Unfortunately this embarrassingly parallel algorithm is an embarrassingly bad example of how performant parallelism should be implemented. And since my crystall ball tells me that besides i, temp is also a shared automatic variable, I would assume it for the rest of this text. It also tells me that you have a pre-Nehalem CPU...

There are two sources of slowdown here - code transformation and cache coherency.

The way parallel regions are implmentend is that their code is extracted in separate functions. Shared local variables are extracted into structures that are then shared between the threads in the team that executes the parallel region. Under the OpenMP transformations your code sample would become something similiar to this:

typedef struct {
    int i;
    int temp;
} main_omp_fn_0_shared_vars;

void main_omp_fn_0 (void *data) {
    main_omp_fn_0_shared_vars *vars = data;

    // compute values of j_min and j_max for this thread

    for (j = j_min; j < j_max; j++) {
        for (k = 0; k < 2; k++) {
            vars->temp = vars->i * j * k;
        if (vars->i % 2 == 0) vars->temp = 0;
    }
}

int main (void) {
    int i, temp;
    main_omp_fn_0_shared_vars vars;

    for (i = 0; i < 100; i++)
    {
        vars.i = i;
        vars.temp = temp;

        // This is how GCC implements parallel regions with libgomp

        // Start main_omp_fn_0 in the other threads
        GOMP_parallel_start(main_omp_fn_0, &vars, 0);

        // Start main_omp_fn_0 in the main thread
        main_omp_fn_0(&vars);

        // Wait for other threads to finish (implicit barrier)
        GOMP_parallel_end();

        i = vars.i;
        temp = vars.temp;
    }
}

You pay a small penalty for accessing temp and i this way as their intermediate values cannot be stored in registers but are loaded and stored each time.

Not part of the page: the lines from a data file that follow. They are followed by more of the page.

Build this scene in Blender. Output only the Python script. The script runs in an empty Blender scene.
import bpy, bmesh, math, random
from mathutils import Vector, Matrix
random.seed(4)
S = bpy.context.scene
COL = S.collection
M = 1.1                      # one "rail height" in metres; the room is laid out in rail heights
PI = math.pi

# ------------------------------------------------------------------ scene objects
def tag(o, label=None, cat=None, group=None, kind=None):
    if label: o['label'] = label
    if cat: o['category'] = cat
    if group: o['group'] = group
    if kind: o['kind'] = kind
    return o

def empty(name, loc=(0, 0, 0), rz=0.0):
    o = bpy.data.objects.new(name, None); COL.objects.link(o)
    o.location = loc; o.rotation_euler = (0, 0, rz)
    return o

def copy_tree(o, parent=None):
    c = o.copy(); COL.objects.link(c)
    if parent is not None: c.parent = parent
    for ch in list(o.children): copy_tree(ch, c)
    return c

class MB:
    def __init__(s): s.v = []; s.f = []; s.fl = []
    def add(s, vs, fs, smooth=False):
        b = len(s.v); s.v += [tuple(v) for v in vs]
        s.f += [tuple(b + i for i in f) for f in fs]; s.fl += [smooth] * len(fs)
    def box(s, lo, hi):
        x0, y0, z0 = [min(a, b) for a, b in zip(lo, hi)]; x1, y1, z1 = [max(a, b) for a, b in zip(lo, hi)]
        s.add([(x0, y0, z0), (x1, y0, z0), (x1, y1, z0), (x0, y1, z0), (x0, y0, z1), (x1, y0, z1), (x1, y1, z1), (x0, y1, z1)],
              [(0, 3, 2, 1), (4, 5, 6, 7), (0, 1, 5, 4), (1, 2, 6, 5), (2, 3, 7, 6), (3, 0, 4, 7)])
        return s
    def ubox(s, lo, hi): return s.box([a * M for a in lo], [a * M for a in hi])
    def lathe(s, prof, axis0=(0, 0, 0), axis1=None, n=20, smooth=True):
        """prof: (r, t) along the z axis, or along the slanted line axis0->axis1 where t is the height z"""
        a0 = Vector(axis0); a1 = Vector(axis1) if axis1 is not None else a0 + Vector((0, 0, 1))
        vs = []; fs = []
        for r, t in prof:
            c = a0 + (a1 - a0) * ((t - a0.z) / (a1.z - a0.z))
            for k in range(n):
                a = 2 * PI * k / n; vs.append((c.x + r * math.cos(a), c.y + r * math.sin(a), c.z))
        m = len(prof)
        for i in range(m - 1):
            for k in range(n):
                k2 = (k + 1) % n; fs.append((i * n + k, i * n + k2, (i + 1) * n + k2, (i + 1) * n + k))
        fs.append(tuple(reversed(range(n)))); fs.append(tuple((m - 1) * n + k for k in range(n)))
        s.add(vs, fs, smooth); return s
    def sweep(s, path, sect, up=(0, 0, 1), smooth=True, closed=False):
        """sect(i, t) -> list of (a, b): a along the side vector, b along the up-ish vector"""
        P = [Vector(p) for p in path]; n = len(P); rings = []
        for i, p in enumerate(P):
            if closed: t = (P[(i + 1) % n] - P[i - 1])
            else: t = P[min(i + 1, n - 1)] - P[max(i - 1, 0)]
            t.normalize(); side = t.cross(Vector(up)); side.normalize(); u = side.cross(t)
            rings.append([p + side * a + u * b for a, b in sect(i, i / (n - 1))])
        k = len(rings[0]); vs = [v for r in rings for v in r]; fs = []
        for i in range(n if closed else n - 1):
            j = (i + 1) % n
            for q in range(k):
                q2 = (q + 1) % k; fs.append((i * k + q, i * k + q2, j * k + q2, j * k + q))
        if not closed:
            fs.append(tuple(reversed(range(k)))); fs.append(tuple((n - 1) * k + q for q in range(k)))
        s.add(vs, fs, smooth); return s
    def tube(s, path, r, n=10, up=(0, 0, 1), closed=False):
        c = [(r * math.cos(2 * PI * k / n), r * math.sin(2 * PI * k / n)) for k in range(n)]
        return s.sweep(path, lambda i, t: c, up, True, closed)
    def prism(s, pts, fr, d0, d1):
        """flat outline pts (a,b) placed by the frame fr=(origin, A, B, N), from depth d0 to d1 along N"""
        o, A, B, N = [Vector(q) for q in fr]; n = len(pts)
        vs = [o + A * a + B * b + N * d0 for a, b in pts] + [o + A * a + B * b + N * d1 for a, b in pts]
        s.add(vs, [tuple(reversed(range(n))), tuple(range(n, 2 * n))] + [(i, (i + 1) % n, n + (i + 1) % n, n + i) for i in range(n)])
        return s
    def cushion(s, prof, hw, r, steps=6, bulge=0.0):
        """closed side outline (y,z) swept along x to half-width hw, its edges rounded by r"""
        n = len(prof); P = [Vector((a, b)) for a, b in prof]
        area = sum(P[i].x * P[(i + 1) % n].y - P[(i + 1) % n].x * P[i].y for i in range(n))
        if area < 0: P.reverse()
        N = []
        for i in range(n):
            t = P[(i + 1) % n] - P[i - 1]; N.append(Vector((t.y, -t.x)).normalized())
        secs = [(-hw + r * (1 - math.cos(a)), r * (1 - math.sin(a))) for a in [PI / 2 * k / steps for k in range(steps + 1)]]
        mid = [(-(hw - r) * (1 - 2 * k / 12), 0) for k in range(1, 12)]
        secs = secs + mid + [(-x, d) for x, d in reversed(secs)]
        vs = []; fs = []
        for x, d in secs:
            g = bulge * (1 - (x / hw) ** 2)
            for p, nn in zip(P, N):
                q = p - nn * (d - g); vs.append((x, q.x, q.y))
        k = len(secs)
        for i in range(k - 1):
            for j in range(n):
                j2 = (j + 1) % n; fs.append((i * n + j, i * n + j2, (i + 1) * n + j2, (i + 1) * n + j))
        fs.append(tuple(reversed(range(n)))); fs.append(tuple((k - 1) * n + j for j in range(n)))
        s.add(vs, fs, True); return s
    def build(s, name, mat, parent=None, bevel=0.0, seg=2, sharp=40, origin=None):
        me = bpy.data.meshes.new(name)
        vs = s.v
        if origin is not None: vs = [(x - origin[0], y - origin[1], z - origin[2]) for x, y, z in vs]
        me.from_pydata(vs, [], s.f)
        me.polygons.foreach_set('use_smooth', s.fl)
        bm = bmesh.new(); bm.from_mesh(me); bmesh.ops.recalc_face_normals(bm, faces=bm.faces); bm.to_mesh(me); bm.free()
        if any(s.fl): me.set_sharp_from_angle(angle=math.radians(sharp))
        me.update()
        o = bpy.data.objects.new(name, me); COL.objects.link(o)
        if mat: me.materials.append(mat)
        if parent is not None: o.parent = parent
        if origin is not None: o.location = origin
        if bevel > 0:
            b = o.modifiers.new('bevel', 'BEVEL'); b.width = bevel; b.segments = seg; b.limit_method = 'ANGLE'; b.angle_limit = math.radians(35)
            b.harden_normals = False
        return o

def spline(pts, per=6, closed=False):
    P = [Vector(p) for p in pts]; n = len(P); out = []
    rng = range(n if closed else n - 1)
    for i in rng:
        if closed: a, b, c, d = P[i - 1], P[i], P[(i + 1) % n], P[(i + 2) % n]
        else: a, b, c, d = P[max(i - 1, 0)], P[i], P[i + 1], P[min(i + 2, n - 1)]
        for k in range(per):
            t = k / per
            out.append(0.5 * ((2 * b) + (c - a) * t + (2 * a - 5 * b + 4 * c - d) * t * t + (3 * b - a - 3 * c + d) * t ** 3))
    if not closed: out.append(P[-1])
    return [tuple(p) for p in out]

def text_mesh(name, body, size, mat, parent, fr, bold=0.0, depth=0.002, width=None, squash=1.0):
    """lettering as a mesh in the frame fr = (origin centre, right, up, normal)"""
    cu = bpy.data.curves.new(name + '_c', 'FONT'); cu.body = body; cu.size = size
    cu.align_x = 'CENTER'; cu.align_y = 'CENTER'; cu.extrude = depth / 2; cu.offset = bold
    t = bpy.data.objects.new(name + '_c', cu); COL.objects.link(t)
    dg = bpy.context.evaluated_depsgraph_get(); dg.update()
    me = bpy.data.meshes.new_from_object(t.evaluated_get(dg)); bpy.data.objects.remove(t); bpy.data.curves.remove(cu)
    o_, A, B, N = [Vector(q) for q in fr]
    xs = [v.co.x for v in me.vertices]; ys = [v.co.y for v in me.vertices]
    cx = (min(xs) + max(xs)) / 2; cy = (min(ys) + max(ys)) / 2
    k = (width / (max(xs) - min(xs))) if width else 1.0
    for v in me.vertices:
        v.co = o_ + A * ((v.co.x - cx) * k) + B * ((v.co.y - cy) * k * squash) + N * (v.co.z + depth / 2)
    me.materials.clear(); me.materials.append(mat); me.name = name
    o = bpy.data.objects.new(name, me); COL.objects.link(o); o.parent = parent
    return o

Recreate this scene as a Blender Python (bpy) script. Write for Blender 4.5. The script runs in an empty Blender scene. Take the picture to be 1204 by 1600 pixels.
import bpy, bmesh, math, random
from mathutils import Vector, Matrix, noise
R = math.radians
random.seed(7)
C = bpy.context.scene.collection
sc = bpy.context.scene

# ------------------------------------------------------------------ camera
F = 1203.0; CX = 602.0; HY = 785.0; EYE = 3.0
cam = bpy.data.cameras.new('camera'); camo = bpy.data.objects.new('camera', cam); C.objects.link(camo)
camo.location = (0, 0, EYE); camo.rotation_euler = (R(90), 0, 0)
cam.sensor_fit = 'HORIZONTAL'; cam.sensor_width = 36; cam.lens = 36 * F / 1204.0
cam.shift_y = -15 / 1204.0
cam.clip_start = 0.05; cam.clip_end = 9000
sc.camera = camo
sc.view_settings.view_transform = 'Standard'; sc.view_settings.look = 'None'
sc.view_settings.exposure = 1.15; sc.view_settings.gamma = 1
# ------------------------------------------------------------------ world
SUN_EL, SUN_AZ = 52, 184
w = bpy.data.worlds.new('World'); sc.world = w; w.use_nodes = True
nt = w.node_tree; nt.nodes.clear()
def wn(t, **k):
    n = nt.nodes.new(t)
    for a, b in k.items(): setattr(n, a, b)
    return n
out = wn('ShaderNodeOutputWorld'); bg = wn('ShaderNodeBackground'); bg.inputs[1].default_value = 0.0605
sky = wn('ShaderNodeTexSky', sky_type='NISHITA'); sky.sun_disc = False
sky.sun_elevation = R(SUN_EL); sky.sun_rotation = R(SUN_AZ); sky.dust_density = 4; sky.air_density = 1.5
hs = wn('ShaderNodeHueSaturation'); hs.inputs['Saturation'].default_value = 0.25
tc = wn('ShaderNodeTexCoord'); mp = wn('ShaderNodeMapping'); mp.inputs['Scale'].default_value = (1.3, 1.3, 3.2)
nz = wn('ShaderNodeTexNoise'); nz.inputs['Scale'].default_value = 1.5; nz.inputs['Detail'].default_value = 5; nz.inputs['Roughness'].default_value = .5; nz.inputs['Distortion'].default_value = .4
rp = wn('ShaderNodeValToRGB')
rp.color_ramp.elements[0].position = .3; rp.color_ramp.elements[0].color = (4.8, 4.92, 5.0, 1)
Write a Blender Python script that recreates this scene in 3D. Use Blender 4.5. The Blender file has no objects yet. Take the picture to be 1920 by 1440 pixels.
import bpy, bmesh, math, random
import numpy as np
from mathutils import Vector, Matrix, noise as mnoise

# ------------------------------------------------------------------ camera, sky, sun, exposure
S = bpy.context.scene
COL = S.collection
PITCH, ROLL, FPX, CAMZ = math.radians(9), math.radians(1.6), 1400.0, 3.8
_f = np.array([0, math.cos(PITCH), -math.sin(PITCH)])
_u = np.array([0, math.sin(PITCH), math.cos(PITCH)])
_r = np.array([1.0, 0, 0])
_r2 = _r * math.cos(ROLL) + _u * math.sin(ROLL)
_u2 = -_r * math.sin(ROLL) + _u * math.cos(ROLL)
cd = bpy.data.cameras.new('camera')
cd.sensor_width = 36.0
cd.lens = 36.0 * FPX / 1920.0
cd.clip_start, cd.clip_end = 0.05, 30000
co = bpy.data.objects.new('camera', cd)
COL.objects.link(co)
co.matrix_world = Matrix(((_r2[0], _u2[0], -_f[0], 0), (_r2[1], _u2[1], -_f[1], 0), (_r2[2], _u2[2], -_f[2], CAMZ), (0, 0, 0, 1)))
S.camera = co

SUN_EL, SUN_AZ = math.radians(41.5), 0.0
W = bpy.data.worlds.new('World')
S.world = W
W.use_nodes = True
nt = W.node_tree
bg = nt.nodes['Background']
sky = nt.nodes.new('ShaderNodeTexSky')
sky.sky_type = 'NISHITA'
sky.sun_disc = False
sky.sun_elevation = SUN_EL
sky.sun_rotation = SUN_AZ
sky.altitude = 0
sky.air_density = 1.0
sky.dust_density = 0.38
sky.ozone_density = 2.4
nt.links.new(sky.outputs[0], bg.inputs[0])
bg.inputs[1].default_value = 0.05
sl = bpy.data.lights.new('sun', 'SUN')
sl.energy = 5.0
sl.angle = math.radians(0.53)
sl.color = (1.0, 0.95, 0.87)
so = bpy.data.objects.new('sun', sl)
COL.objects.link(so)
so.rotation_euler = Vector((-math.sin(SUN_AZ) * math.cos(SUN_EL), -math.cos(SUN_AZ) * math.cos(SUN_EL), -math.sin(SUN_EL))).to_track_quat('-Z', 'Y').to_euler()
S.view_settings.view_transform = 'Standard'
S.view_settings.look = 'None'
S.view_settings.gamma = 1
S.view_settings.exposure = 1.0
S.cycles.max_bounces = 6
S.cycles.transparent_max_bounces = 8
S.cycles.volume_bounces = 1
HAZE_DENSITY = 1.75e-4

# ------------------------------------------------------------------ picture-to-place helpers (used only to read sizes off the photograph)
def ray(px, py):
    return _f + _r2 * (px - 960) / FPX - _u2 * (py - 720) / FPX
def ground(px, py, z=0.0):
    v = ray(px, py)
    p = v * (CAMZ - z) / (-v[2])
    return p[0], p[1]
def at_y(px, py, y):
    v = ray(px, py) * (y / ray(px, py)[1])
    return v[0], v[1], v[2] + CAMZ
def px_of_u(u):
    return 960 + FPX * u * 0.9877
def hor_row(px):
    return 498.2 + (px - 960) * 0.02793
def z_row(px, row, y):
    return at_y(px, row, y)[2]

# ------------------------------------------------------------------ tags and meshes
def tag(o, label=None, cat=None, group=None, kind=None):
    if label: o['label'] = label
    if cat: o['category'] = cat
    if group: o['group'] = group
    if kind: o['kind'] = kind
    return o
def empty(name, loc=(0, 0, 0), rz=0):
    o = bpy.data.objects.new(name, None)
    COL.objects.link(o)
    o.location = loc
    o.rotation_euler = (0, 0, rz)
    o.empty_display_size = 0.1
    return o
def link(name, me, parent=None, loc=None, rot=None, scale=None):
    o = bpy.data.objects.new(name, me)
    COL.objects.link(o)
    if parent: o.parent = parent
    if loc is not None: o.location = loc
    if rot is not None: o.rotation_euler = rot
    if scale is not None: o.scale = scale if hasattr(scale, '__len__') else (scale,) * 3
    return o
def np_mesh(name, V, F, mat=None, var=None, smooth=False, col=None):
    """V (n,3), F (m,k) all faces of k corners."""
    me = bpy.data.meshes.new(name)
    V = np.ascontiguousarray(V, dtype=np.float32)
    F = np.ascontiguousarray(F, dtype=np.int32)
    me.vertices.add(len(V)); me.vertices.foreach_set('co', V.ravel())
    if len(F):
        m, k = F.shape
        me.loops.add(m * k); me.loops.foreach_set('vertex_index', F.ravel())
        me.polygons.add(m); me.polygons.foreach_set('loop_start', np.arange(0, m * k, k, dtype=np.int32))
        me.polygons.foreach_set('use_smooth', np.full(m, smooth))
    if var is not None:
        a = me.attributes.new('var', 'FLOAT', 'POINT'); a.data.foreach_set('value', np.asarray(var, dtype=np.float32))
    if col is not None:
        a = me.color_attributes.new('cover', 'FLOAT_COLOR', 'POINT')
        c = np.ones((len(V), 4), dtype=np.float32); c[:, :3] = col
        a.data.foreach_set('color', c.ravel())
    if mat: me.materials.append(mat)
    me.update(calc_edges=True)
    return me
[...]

The other source of degradation is the cache coherency protocol. Accessing the same memory location from multiple threads executing on multiple CPU cores leads to lots of cache invalidation events. Worse, vars.i and vars.temp are likely to end up in the same cache line and although vars.i is only read from and vars.temp is only written to, full cache invalidation is likely to occur at each iteration of the inner loop.

Normally access to shared variables is protected by explicit synchronisation constructs like atomic statements and critical sections and performance degradation is well expected in that case.

Think of the overheads:

Since your outer loop needs to be in order you're creating x threads to perform the work in the inner loop, destroying them, then creating them again... and so on 100 times.

You have to wait until the longest task within the inner loop completes its work before performing the next step in the outer loop, so essentially this is a synchronization overhead. The tasks don't look irregular, but if the work to perform is small there's only so much speedup you can get out of this.

You have the cost of thread creation here, and allocating the private variables.

If the work inside the inner loop is small the benefits of parallelising this loop might not necessarily outweigh the cost of the parallelisation overheads above, hence you end up with a slowdown.